На маленькой казахской станции Таинча нас встретил духовой оркестр, приветственные транспаранты. После короткого митинга колонна грузовиков по ровной степи домчала нас до центральной усадьбы совхоза имени Менжинского Ленинградского района. После сытной трапезы мы сразу же начали устраиваться, принялись изготавливать матрацы – набивать сухим сеном большие мешки, шумно спорили за самые удобные места в помещении. Весь день осваивали небольшое совхозное пространство, навещали девочек. Володя Пырсиков без устали нацеливал на нас объектив фотоаппарата. Вечером долго устраивались на ночлег. Утром надо было вставать рано.
Сначала мы, парни, занимались тяжелой земляной работой, затем стали изготавливать саманные кирпичи. Вот это нам очень понравилось. Широкую яму заполняли водой, соломой, глиной и песком. И тут начиналось самое интересное: с восторженным ревом залезали в яму и, положив руки друг другу на плечи, долго подпрыгивали, приплясывали, перемешивая тяжелую вязкую саманную массу. Потом ее загружали в деревянные ящики, а когда под жарким в тех местах солнцем кирпичи подсыхали, мы их аккуратно изымали из ящиков и раскладывали на земле для окончательной просушки. Со стороны нас можно было принять за детей, увлеченно играющих «в куличики».
Вечерами собирались вместе, развлекались как могли, горланили песни. Озорные тексты сочинял Саша Лущик на популярные мотивы «Ах, шарабан мой, американка, а я девчонка, я шарлатанка». Вот только два безобидных припева к множеству куплетов:
Ах, Казахстан мой, ты край целинный,Хочу найти я вдову с периной!– —Ах, Казахстан мой, ты край богатый,Здесь скот разводят крупнорогатый.
Неважно, что край этот был не такой уж богатый, да и крупнорогатым скотом он не славился, зато хулиганскую песню эту мы задорно распевали и в Казахстане, и потом в университетских общежитиях.

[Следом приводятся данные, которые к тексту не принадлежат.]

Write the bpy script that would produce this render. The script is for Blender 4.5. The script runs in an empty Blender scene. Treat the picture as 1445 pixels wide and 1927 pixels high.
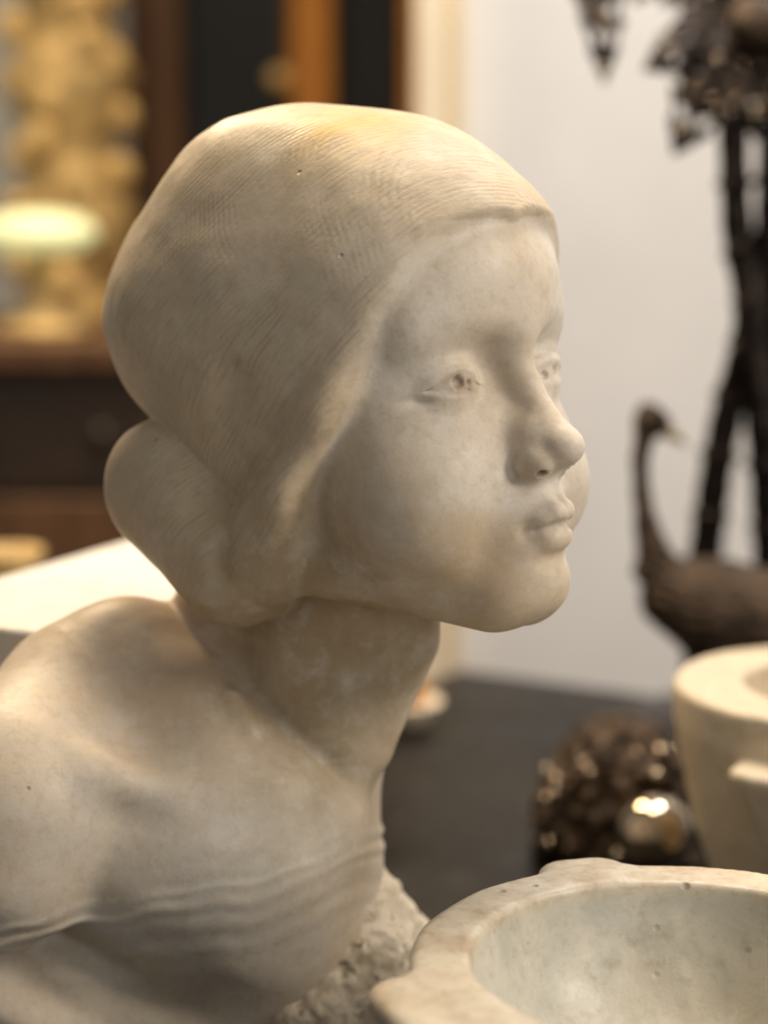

Уже в темноте гуляли с девочками под луной. Иногда нас зазывал в гости местный парень Саша Крейн. Был он из семьи поволжских немцев, их в начале войны переселили сюда, в казахскую степь. Поскольку на период уборки урожая был объявлен и строго соблюдался «сухой закон», наш общий приятель выставлял большую банку чемергеса – местной браги белого цвета, настоянного на диких степных травах. Для крепости использовался, как уверял хозяин, даже табак. Так это или не так, утверждать не берусь. Надо было выпить порядочное количество этой сладковатой жидкости, чтобы она «забрала», стукнула в голову. Помнится, почин сделал Володя Пырсиков. «Нормальная бражка», – резюмировал мой друг. Его не замедлил поддержать я. С тех пор Володю стали именовать Бражкиным старшим, а меня Бражкиным младшим. Так на всю жизнь мы стали назваными братьями.
Вскоре у меня прибавился еще один приятель из местных – молоденький бычок Мишка. Завидев меня издалека, он со всех четырех ножек мчался навстречу и всем своим видом показывал свое расположение: терся об меня упругой головой, лизал руки. Я вставал на коленки, и мы с ним бодались. Всегда побеждал он и очень этому радовался. К восторгу присутствующих Мишка самым натуральным образом улыбался. Вот и на фотографии видно, как он мне улыбается. Так грустно с ним было расставаться осенью…
Наконец-то на совхозный ток с полей стали прибывать потоки машин, груженные пшеницей. Длиннющие бурты с зерном необходимо было при помощи зернопогрузчиков беспрерывно сушить, провеивать и загружать на машины, которые тут же отправлялись в дальний путь на элеватор. Зернопогрузчики-то были новенькие, только что с завода, а вот мотористов не было. Пришлось нам с Володей Пырсиковым взвалить на себя эти обязанности, хотя до этого ни он, ни я понятия не имели, как обращаться с техникой.
Все оказалось не так уж и сложно. Для начала я расстелил на земле брезент, разобрал ЗиФовский мотор, все детали аккуратно разложил. Полюбовавшись на дело рук своих, собрал мотор и озадаченно почесал затылок: на брезенте лежали «лишние» детали. После повторных мучений почти все детали оказались на своем месте, а после третьей разборки-сборки никаких «лишних» деталей уже не было. Залил бак бензином, крутанул заводную ручку – и мотор с ходу радостно взревел. В помощники мне выделили Галю Гнатченко, Володю Чигиринова и Женю Печникова. Под движущиеся лопасти транспортера мы с Галей и Володей широкими деревянными лопатами подгребали зерно, которое золотым плотным дождем сыпалось в высокий кузов грузовика, вслед за буртом подтаскивали свой агрегат за новой порцией пшеницы. На машине в это время орудовал лопатой Женя Печников. В честь нашего агрегата Галю Гнатченко мы стали именовать Агрегатченко.